Alignment with NATO and the U.S. has already proven lucrative for some new members. Rumania and Bulgaria are expected to be among the beneficiaries as the Pentagon reduces its presence in Western European countries like Germany and shifts them east. New Pentagon plans on the drawing board call for smaller and cheaper bases to be erected in the more economical Eastern European countries.

Going West

This week's NATO expansion is the second since the dissolution of the Warsaw Pact. In 1999, Poland, the Czech Republic and Hungary became the first former Eastern Bloc countries to join the alliance. The path was cleared for the seven new members in 2002. But NATO did delay admission for Albania and Croatia because the countries were neither politically nor militarily prepared for the responsibilities of alliance membership.

For a long time, NATO membership for the former Eastern Bloc countries was anything but a foregone conclusion. Moscow furrowed its brows over the westward migration of its former satellite states. Eventually, after assurances from Washington that NATO posed no threat to Russian security, Moscow acquiesced. "Moscow actually reacted well," Keohane said. "(Russian President Vladimir) Putin has been fairly relaxed. He's understood this is a battle not worth fighting. I don't think he regards NATO as a threat as it previously would have been in Russian history."

‘Big Bang' or Slow Implosion?

The obvious benefits aside, the seven states are joining a NATO that has been deeply battered by divisions over the war in Iraq. When the accession protocols were signed in Brussels in March 2003, NATO was facing yet another crisis with the alliance split over whether or not to support the military invasion in Iraq. While France and Germany strongly objected, Britain became a staunch supporter of the U.S.-led operation.

Despite the pending mood of crisis at the time, then-NATO Secretary Lord George Robinson tried to make the best of a bad situation, describing NATO's expansion as the alliance's "Big Bang." The membership of the seven eastern countries was a vital step in the development of the Euro-Atlantic community, Robertson said, and would hold out the promise of peace and stability on both sides of the ocean. With negotiations underway for a United Nations resolution that would give the international body and, by default, NATO a mandate to send peacekeepers to Iraq, the worst of the tensions between Paris, Berlin and Washington seem to have passed, but fears of similar rifts within the alliance in the future could threaten NATO's survival. "The real problems lie in disagreements between Paris, Berlin and Washington," Keohane explained. "The key issue is how serious those groups all are about the future of NATO because the new members won't have the same political clout at the NATO table as traditional members like the U.S., France, Germany and Britain."

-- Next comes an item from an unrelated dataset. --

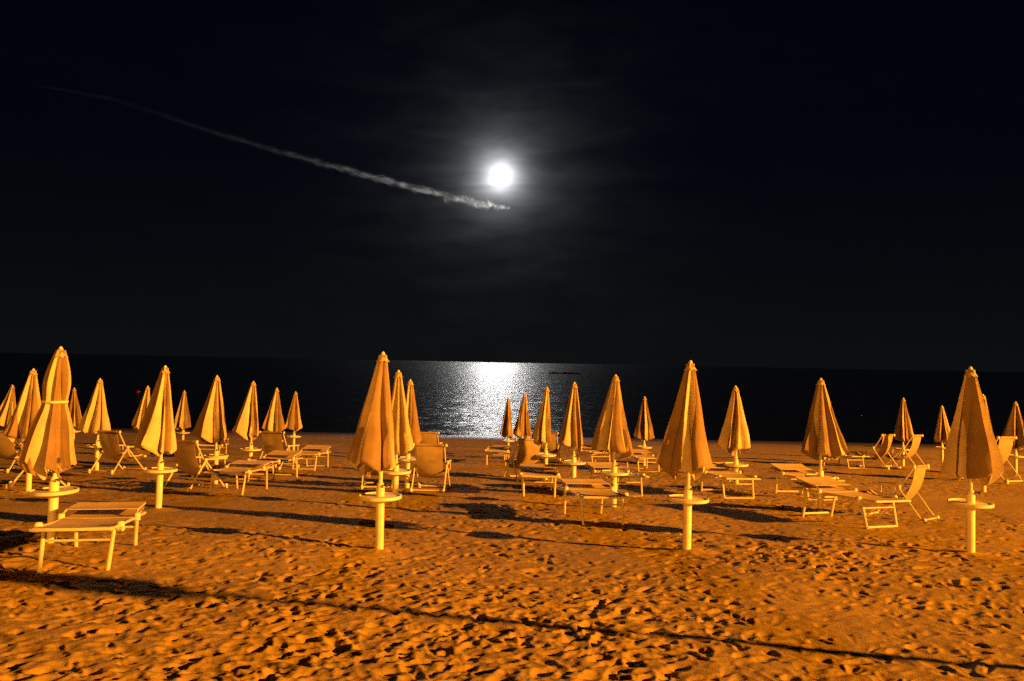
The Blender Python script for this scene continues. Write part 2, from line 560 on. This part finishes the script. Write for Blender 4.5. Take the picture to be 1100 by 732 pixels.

NATO, created after World War II in 1949 to protect Western Europe from the threat of Communism, has struggled to redefine itself after the fall of the Iron Curtain. Ironically, the alliance's successful role in that epochal historical shift could prove to be its own undoing. Most of NATO's current activities are in the peacekeeping field, and observers like Keohane say that may not be a sufficient raison d'etre for the alliance. "I'm not sure how NATO as a military alliance can really sustain itself if it is only preoccupied with carrying out peacekeeping missions," he said. "The missions NATO has carried out (recently) have all been in places where the United States has already run a war. There's a danger that NATO will be seen as America's cleaning lady." Other scenarios could also play out. In Western Europe, most of the new members are perceived as extremely pro-U.S. and also pro-NATO. Nor are they very enthusiastic about transforming the European Union into a serious military actor, the path Germany and France have sought to take. Though they lack the power of the larger NATO states at the negotiating table, they could also flex their muscles in ways seen during EU accession talks that could actually buttress the alliance's standing.